If anything, the constant need of the new atheists to belittle religious belief suggests a defensiveness, a need to reassure themselves that they are right.  Not to mention its obvious obtuseness.  Anyone wondering how an intelligent person could believe in “magical wafers” should wonder instead how anyone who has listened to this could ever refer to the Eucharist in such a manner, whether he believes in transubstantiation or not.  Anyone who thinks “the Flying Spaghetti Monster” is the equivalent of God might wonder instead why no one who believes in such nonsense has ever written anything like the St.
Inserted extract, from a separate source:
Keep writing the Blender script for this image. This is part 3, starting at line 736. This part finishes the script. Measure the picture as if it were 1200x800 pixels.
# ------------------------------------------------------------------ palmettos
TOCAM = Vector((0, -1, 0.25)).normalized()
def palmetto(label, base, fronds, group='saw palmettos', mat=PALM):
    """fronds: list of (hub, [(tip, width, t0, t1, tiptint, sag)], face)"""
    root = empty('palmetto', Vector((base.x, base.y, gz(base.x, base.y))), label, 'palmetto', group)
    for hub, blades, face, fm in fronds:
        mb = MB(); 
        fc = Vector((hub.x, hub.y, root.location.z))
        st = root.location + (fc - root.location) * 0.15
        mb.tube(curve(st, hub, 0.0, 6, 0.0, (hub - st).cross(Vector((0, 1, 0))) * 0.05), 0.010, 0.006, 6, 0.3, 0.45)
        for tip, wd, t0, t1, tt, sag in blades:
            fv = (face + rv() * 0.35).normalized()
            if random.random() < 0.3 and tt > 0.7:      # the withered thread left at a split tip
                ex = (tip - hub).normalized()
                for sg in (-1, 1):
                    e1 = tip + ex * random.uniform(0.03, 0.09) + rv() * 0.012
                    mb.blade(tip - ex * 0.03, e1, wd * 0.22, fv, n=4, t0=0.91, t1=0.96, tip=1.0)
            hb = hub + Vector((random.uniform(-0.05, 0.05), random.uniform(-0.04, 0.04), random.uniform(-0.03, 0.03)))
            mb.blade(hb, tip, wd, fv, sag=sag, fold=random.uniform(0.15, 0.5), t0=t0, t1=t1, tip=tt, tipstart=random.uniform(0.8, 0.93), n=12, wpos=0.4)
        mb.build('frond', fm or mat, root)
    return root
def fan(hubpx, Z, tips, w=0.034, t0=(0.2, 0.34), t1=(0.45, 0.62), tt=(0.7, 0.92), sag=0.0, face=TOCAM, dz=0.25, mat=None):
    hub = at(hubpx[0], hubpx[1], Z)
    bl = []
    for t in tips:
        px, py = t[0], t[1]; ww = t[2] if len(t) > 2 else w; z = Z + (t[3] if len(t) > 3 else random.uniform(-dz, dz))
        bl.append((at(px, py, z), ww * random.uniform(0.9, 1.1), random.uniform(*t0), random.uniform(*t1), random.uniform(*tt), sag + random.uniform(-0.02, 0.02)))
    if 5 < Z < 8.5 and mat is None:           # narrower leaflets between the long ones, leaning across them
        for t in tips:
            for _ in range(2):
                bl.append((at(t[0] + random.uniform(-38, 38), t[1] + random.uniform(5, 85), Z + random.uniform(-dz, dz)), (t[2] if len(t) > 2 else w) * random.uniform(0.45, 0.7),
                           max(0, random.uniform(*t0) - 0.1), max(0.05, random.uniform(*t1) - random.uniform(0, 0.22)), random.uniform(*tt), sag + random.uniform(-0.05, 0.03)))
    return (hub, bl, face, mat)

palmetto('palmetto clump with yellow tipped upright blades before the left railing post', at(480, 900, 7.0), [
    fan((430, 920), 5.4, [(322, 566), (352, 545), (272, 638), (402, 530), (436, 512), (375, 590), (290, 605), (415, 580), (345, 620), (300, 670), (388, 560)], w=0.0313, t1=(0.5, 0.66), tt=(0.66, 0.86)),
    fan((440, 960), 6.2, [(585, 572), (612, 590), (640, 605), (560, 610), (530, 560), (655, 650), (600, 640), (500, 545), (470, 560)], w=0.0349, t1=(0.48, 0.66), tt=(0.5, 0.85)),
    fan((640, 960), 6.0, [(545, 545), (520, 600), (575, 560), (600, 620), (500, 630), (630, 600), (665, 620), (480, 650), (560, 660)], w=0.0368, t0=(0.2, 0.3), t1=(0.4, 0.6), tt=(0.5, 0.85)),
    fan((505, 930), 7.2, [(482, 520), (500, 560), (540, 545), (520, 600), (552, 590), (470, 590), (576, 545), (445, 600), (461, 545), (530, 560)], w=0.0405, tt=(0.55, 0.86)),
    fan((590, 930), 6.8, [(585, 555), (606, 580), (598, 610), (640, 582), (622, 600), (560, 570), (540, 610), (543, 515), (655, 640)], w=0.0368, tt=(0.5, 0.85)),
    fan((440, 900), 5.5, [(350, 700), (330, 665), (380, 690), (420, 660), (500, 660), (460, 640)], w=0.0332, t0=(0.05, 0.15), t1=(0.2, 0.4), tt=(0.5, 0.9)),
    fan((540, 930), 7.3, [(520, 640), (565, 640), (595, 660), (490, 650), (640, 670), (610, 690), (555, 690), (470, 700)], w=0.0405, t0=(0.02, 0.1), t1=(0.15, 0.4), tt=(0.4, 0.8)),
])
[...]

Matthew Passion  

The new atheists would do well to ponder the wisdom of Charles Murray, who told Reason in an interview that “I’m not a believer, but I am also not nearly as confident as intellectuals were 50 or 60 years ago that I do know the truth.  I am much less willing to say, boy was Johann Sebastian Bach deluded [because he believed in God].”  And they might also ponder the words of Thomas Fleming, who wrote in his The Morality of Everyday Life that “After two thousand years the Christian religion, especially in its more traditional forms, is a vast treasury of philosophical and theological thought, poetry and art, ritual and custom.  Even if there were no God and Christ were no greater than Mohammed, Christianity would offer the possibility of a rich and passionate life undreamed of by the village atheists who join objectivist circles and sue schoolteachers who tell Bible stories in class.”  Or who go about making fools of themselves on the internet.